音楽の話♫Vol.11 ”READY AN' WILLING” Whitesnake
本当は第3期Deep PurpleのDavid Coverdale、Glenn Hughesを取り上げパープルのサウンドの変化を取り上げるつもりでした。しかし、随分時間が過ぎてしまったので、仕切り直し。第3期のDeep Purpleのリードボーカリスト、現在でもヘッドライナーをつとめる、David Coverdale率いるWhitesnakeを取り上げます。
Whitesnakeはすごく長いキャリアを誇ります。
その時期、その時期にスタイル、顔を変えて時代にあったサウンドを追求しています。
代表作といえばアメリカ進出を成功させた『Whitesnake(WS1987、邦題:サーペンス・アルバス〈白蛇の紋章〉)』ということになるのでしょうけれど、あえてここでは伝統的なBritish Rock Bandだった80年代はじめ、個人的にはオリジナルホワイトスネイクとよんでいる時期を取り上げます。
取り上げる作品は1980年発表の”READY AN' WILLING"です。
この80年代はNew Wave Of Heavy Metal という新しいムーブメントが起こり、Iron Maiden やDef Leppardとかが登場します。AC/DCのアルバムがものすごく売れていたのはこの時期です。
そんな中、パープルの先輩方は苦しんでいた。NWOHMクラシック音楽に立脚した叙情的なメロディを持つ彼らの音楽はひと世代前の古い音楽になってしまった。Jon Lordのソロプロジェクトは失敗、Rainbowは売れ線だの、ポップになったとか、うるさ方に文句を言われていました。同様にDavid Coverdaleもセールス的にはやはり苦戦を強いられていたけれど、マイペースでソロプロジェクト、Whitesnakeを展開していく
Whitesnakeのメンバーは以下の通り
David Coverdale Vocal
Micky Moody guitar slide guitar
Bernie Marsden guitar
Neil Murray bass
Ian Paice drums
Jon Lord keyboards
この頃のWhitesnakeはベテランのミュージシャン、David Coverdaleのボーカルを中心にBritish RockらしいR&Bに根ざした歌を聞かせるハードロックを展開している。

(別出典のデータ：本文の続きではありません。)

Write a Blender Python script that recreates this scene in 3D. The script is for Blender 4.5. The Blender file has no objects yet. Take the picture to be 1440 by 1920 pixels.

最近は本人さえもさ忘れている可能性があるけれど、David CoverdaleはPaul Rogers、古くはEric Burdonといった同系列に捉えられるべきシンガー。黒人音楽に根ざした歌唱法は決して古臭くはならない。
収録曲は
-
Fool for Your Loving (David Coverdale, Micky Moody, Bernie Marsden)
-
Sweet Talker (D. Coverdale, B. Marsden)
-
Ready an' Willing (D. Coverdale, M. Moody, Neil Murray, Jon Lord, Ian Paice)
-
Carry Your Load (D. Coverdale)
-
Blindman (D. Coverdale)
-
Ain't Gonna Cry No More (D. Coverdale, M. Moody)
-
Love Man (D. Coverdale)
-
Black and Blue (D. Coverdale, M. Moody)
-
She's a Woman (D. Coverdale, B. Marsden)
2006年リマスター盤ボーナス・トラック
-
Love for Sale (D. Coverdale)
-
Ain't No Love in the Heart of the City (live) (Michael Price, Dan Walsh)
-
Love Hunter (Live) (D. Coverdale, M. Moody, B. Marsden)
-
Breakdown (Live) (D. Coverdale, M. Moody)
個人的にはシンガー、David Coverdaleの魅力と円熟したバンドアンサンブルが詰まった作品で、彼らの中ではベストだと断言しておすすめします。ヒット曲のM-1や、M-6もいいけれどM-4、ソロアルバムからの再録のM-5は秀逸のでき。昔のBritishRockのシンガーはこういったの歌うと本当にうまい。また、Micky Moodyのスライドギターもよく歌っている。個人的なファンであるNeil Murray の太いベースラインもセンスのいいフレイズを作っている。
これ以降、徐々にアメリカのマーケットを意識したサウンドプロダクトを展開。こんなアルバムを本人も忘れていたかもしれないけれど、いいバンドでした。最近のWhitesnakeとは別物と思って今も楽しみ、この時期は他のバンドと思って楽しみたい。自分で取り上げて置いて、そんなことを考えた一枚です。おすすめします。